Sierra Club Comments
on
The Capital Improvement Petition Reform Amendment Act (B23-879)
to the
DC Council Committee on Housing and Neighborhood Revitalization
October 8, 2020
The Sierra Club is committed to a clean energy transition that preserves housing affordability for everyone and protects low-income residents. The Sierra Club supports ensuring that affordable housing and low-income families are not further strained by upfront costs of weatherization and electrification investments. That is why we are appreciative of the hard work of the Sustainable Energy Utility and stakeholders to develop and learn from a pilot program for providing comprehensive building decarbonization retrofits at no cost to consumers or building owners. We encourage the Council to explore expanding such a program exponentially throughout the District.
The Sierra Club's preliminary reading of this bill raises concerns that require further discussion and analysis before proceeding. We encourage the Council to direct the Mayor to convene an interagency and stakeholder task force to develop recommendations for a program to provide deep retrofits for affordable housing and low-income families at no cost to residents and building owners.
One provision in the bill would make it substantially more difficult to recover costs associated with energy efficiency upgrades that are required by a section of the Clean Energy DC Omnibus Amendment Act of 2018:
DC Official Code §42-3502.10(h)(“A housing provider may impose a rent surcharge to recover the cost of a capital improvement that is required by a federal or District statute or regulation and that takes effect after October 30, 1980, not including any building energy performance standards established by, or pursuant to, section 301 of the CleanEnergy DC Omnibus Amendment Act of 2018.”)
While such a policy may make sense, without corresponding financial support for building owners there is no clear financial pathway to achieve the goals of the Clean Energy DC Omnibus Amendment Act of 2018. Compliance with energy efficiency provisions regarding existing buildings in the Omnibus Act is a key element in achieving the District's climate commitments. The District must implement the Building Energy Performance Standard (BEPS) program created by the Omnibus Act in a way that ensures that energy savings and greenhouse gas reductions are realized in practice.

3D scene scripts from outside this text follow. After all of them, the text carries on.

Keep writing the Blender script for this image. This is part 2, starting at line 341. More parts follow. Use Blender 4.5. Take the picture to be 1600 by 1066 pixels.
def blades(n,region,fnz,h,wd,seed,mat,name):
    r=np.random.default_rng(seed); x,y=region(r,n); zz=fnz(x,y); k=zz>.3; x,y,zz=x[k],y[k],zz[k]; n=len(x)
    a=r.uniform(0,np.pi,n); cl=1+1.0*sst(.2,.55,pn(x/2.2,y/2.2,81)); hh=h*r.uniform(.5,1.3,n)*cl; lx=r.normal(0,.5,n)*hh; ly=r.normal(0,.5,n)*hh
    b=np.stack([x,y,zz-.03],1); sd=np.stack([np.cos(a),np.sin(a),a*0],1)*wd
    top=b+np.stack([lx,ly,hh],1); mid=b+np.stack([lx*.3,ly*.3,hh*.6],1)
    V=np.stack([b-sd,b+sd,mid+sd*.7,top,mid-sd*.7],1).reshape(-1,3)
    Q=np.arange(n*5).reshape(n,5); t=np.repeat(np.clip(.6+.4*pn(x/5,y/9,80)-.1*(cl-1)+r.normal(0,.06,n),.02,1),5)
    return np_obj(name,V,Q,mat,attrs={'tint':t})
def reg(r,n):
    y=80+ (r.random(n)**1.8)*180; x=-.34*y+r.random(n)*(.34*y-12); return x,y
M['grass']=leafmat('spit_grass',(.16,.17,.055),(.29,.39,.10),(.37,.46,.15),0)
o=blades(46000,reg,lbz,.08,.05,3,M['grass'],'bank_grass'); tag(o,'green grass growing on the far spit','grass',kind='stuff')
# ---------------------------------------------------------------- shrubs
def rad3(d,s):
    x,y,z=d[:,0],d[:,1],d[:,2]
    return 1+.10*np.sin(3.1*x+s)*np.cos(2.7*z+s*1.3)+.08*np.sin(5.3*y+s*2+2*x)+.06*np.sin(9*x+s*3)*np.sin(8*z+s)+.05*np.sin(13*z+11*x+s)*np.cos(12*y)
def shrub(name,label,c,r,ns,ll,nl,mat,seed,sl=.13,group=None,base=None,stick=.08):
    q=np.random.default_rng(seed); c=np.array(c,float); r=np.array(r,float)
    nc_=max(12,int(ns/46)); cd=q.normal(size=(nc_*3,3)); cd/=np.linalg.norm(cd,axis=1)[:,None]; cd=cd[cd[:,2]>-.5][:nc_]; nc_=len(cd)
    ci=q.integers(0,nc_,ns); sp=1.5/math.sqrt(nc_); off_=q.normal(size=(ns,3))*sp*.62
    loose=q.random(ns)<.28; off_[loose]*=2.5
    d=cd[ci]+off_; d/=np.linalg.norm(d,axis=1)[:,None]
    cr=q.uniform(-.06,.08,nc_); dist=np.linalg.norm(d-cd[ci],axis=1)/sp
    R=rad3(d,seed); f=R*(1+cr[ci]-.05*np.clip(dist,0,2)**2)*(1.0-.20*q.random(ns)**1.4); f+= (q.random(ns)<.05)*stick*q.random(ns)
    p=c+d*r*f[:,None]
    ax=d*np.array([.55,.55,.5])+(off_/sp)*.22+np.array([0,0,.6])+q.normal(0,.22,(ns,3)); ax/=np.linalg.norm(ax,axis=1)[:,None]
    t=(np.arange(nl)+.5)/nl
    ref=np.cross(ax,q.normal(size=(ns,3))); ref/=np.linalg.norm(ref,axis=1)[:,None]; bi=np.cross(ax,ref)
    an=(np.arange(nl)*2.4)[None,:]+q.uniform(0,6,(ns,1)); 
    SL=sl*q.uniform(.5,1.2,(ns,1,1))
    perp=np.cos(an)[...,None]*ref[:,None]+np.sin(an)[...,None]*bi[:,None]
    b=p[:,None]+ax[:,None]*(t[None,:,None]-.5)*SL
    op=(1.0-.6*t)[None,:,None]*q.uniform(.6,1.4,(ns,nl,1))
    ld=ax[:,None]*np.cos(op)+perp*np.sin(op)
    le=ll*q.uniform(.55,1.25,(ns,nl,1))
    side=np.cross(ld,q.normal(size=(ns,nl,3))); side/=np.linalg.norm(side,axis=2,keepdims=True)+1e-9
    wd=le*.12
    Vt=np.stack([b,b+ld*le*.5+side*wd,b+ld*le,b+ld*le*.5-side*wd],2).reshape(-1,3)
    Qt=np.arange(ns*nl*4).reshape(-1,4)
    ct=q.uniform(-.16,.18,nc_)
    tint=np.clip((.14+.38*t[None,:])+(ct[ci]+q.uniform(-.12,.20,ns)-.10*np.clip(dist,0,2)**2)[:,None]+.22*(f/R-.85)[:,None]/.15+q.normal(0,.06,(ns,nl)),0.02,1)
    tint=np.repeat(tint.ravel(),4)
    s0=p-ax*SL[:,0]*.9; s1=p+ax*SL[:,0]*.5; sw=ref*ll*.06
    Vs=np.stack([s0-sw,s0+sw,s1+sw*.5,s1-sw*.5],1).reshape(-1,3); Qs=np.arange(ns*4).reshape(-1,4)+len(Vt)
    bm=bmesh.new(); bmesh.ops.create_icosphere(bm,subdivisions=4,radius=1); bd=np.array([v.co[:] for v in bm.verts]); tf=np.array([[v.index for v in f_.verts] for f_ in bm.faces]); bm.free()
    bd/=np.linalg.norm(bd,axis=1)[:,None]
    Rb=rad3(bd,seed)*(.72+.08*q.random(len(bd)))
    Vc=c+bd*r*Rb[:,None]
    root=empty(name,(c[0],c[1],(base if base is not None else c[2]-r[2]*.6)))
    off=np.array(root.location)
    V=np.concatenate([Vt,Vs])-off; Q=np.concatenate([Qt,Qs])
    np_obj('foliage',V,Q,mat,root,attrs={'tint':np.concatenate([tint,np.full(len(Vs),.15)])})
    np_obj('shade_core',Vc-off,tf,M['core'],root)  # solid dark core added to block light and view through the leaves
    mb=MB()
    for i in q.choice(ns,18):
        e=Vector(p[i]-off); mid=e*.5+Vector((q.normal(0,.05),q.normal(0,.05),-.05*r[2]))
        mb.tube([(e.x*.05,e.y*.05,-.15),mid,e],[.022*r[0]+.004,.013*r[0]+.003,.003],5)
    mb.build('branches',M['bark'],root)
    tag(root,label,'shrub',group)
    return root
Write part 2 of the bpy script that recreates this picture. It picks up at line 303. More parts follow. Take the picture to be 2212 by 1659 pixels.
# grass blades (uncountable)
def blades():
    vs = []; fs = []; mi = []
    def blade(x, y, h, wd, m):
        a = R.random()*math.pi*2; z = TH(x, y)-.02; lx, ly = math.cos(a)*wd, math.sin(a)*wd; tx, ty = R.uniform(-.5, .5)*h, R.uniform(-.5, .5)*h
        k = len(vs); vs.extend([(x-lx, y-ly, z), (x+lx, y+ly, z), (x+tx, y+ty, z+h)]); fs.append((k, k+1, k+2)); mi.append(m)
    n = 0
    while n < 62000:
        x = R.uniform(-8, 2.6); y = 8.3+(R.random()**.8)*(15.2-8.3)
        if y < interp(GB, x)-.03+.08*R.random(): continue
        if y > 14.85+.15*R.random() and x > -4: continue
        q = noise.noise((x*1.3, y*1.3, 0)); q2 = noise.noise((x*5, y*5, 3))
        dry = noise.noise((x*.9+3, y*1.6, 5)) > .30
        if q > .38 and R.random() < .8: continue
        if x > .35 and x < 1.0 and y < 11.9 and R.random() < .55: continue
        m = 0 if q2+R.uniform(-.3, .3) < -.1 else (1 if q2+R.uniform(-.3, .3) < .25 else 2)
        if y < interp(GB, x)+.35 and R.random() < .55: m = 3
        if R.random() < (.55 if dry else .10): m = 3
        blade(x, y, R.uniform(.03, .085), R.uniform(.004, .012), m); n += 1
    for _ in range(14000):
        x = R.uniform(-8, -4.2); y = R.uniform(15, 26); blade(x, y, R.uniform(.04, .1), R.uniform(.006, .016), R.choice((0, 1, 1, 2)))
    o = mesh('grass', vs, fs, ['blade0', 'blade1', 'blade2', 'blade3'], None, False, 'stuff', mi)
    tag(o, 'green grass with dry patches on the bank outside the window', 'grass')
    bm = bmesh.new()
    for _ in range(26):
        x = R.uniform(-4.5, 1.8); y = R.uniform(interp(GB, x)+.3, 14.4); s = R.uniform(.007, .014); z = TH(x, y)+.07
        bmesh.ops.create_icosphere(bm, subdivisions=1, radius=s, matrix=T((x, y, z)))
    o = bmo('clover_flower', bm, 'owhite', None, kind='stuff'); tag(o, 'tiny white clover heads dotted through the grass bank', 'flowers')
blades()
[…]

Though energy efficiency pays for itself over time with reduced energy bills, financing of the upfront costs is an important part of that implementation and we are concerned that this bill has unintended consequences that could severely restrict BEPS implementation if not coupled with other policies.
The Sierra Club stands ready to work with the Council, DC government agencies, and stakeholders to ensure that DC meets its climate commitments while ensuring the costs of initial investments in energy efficiency do not fall to low income residents.